» Task details: Each line of the material must be returned exactly.

» Dataset extract:
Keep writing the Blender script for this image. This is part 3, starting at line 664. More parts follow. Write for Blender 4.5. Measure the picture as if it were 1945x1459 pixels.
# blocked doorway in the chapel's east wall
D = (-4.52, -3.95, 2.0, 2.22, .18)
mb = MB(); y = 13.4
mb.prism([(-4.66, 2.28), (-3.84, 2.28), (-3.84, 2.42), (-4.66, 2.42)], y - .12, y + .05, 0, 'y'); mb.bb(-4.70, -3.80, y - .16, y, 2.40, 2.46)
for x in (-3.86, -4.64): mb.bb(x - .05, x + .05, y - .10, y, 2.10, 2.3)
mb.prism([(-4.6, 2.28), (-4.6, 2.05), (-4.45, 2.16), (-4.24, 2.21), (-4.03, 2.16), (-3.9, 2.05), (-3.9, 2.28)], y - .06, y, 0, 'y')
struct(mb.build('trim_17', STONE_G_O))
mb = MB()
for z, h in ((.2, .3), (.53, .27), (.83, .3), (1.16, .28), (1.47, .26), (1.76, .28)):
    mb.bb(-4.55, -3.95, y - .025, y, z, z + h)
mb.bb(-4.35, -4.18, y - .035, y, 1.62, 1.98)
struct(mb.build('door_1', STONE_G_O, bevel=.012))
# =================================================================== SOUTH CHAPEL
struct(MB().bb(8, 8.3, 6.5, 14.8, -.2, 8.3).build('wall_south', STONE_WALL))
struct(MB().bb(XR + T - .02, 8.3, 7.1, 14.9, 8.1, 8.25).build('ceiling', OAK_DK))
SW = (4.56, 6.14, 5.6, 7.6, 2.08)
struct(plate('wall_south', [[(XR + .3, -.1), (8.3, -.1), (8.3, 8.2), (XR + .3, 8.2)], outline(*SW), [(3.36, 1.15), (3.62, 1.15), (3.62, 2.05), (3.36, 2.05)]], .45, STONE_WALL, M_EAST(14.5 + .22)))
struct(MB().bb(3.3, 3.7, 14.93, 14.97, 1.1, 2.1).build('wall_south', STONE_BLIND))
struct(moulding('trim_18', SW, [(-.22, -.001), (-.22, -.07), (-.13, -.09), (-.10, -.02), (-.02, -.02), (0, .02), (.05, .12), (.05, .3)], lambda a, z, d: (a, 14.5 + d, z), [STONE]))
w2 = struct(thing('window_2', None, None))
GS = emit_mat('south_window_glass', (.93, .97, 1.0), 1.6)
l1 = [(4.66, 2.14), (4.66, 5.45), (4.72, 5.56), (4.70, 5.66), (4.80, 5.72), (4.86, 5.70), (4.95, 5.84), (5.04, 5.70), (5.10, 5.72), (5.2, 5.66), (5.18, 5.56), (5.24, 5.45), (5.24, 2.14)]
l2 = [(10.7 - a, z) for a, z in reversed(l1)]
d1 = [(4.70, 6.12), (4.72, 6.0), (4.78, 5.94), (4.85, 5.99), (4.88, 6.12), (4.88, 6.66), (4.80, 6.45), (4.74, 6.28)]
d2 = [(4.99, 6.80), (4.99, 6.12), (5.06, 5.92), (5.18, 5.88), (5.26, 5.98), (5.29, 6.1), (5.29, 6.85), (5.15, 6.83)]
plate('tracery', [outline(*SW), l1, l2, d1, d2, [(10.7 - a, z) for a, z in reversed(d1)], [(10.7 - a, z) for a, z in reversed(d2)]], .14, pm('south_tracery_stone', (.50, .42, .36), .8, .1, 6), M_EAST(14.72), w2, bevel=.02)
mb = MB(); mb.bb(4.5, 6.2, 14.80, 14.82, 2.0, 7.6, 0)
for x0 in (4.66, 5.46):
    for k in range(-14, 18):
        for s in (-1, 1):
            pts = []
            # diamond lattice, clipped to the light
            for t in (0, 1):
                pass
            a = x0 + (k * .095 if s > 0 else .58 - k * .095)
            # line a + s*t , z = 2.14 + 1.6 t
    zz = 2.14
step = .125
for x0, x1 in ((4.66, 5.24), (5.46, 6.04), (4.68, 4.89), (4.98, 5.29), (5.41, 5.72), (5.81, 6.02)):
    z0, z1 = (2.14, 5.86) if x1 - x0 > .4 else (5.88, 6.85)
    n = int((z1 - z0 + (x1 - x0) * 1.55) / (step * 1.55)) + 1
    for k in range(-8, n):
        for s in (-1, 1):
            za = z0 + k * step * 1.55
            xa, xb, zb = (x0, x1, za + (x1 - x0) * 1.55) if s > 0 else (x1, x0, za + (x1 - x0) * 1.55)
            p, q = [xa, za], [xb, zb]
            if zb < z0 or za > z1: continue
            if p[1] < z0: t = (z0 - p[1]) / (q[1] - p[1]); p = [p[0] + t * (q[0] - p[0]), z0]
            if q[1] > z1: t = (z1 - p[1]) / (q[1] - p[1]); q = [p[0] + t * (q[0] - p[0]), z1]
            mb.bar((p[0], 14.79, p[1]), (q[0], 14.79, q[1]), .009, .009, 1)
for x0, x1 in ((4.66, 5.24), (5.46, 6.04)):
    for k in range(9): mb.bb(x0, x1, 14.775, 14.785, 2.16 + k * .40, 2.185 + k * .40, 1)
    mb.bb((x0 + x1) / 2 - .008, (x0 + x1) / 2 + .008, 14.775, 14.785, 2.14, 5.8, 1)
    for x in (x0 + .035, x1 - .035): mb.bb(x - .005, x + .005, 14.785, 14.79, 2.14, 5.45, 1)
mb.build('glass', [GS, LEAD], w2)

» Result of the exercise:
Keep writing the Blender script for this image. This is part 3, starting at line 664. More parts follow. Write for Blender 4.5. Measure the picture as if it were 1945x1459 pixels.
# blocked doorway in the chapel's east wall
D = (-4.52, -3.95, 2.0, 2.22, .18)
mb = MB(); y = 13.4
mb.prism([(-4.66, 2.28), (-3.84, 2.28), (-3.84, 2.42), (-4.66, 2.42)], y - .12, y + .05, 0, 'y'); mb.bb(-4.70, -3.80, y - .16, y, 2.40, 2.46)
for x in (-3.86, -4.64): mb.bb(x - .05, x + .05, y - .10, y, 2.10, 2.3)
mb.prism([(-4.6, 2.28), (-4.6, 2.05), (-4.45, 2.16), (-4.24, 2.21), (-4.03, 2.16), (-3.9, 2.05), (-3.9, 2.28)], y - .06, y, 0, 'y')
struct(mb.build('trim_17', STONE_G_O))
mb = MB()
for z, h in ((.2, .3), (.53, .27), (.83, .3), (1.16, .28), (1.47, .26), (1.76, .28)):
    mb.bb(-4.55, -3.95, y - .025, y, z, z + h)
mb.bb(-4.35, -4.18, y - .035, y, 1.62, 1.98)
struct(mb.build('door_1', STONE_G_O, bevel=.012))
# =================================================================== SOUTH CHAPEL
struct(MB().bb(8, 8.3, 6.5, 14.8, -.2, 8.3).build('wall_south', STONE_WALL))
struct(MB().bb(XR + T - .02, 8.3, 7.1, 14.9, 8.1, 8.25).build('ceiling', OAK_DK))
SW = (4.56, 6.14, 5.6, 7.6, 2.08)
struct(plate('wall_south', [[(XR + .3, -.1), (8.3, -.1), (8.3, 8.2), (XR + .3, 8.2)], outline(*SW), [(3.36, 1.15), (3.62, 1.15), (3.62, 2.05), (3.36, 2.05)]], .45, STONE_WALL, M_EAST(14.5 + .22)))
struct(MB().bb(3.3, 3.7, 14.93, 14.97, 1.1, 2.1).build('wall_south', STONE_BLIND))
struct(moulding('trim_18', SW, [(-.22, -.001), (-.22, -.07), (-.13, -.09), (-.10, -.02), (-.02, -.02), (0, .02), (.05, .12), (.05, .3)], lambda a, z, d: (a, 14.5 + d, z), [STONE]))
w2 = struct(thing('window_2', None, None))
GS = emit_mat('south_window_glass', (.93, .97, 1.0), 1.6)
l1 = [(4.66, 2.14), (4.66, 5.45), (4.72, 5.56), (4.70, 5.66), (4.80, 5.72), (4.86, 5.70), (4.95, 5.84), (5.04, 5.70), (5.10, 5.72), (5.2, 5.66), (5.18, 5.56), (5.24, 5.45), (5.24, 2.14)]
l2 = [(10.7 - a, z) for a, z in reversed(l1)]
d1 = [(4.70, 6.12), (4.72, 6.0), (4.78, 5.94), (4.85, 5.99), (4.88, 6.12), (4.88, 6.66), (4.80, 6.45), (4.74, 6.28)]
d2 = [(4.99, 6.80), (4.99, 6.12), (5.06, 5.92), (5.18, 5.88), (5.26, 5.98), (5.29, 6.1), (5.29, 6.85), (5.15, 6.83)]
plate('tracery', [outline(*SW), l1, l2, d1, d2, [(10.7 - a, z) for a, z in reversed(d1)], [(10.7 - a, z) for a, z in reversed(d2)]], .14, pm('south_tracery_stone', (.50, .42, .36), .8, .1, 6), M_EAST(14.72), w2, bevel=.02)
mb = MB(); mb.bb(4.5, 6.2, 14.80, 14.82, 2.0, 7.6, 0)
for x0 in (4.66, 5.46):
    for k in range(-14, 18):
        for s in (-1, 1):
            pts = []
            # diamond lattice, clipped to the light
            for t in (0, 1):
                pass
            a = x0 + (k * .095 if s > 0 else .58 - k * .095)
            # line a + s*t , z = 2.14 + 1.6 t
    zz = 2.14
step = .125
for x0, x1 in ((4.66, 5.24), (5.46, 6.04), (4.68, 4.89), (4.98, 5.29), (5.41, 5.72), (5.81, 6.02)):
    z0, z1 = (2.14, 5.86) if x1 - x0 > .4 else (5.88, 6.85)
    n = int((z1 - z0 + (x1 - x0) * 1.55) / (step * 1.55)) + 1
    for k in range(-8, n):
        for s in (-1, 1):
            za = z0 + k * step * 1.55
            xa, xb, zb = (x0, x1, za + (x1 - x0) * 1.55) if s > 0 else (x1, x0, za + (x1 - x0) * 1.55)
            p, q = [xa, za], [xb, zb]
            if zb < z0 or za > z1: continue
            if p[1] < z0: t = (z0 - p[1]) / (q[1] - p[1]); p = [p[0] + t * (q[0] - p[0]), z0]
            if q[1] > z1: t = (z1 - p[1]) / (q[1] - p[1]); q = [p[0] + t * (q[0] - p[0]), z1]
            mb.bar((p[0], 14.79, p[1]), (q[0], 14.79, q[1]), .009, .009, 1)
for x0, x1 in ((4.66, 5.24), (5.46, 6.04)):
    for k in range(9): mb.bb(x0, x1, 14.775, 14.785, 2.16 + k * .40, 2.185 + k * .40, 1)
    mb.bb((x0 + x1) / 2 - .008, (x0 + x1) / 2 + .008, 14.775, 14.785, 2.14, 5.8, 1)
    for x in (x0 + .035, x1 - .035): mb.bb(x - .005, x + .005, 14.785, 14.79, 2.14, 5.45, 1)
mb.build('glass', [GS, LEAD], w2)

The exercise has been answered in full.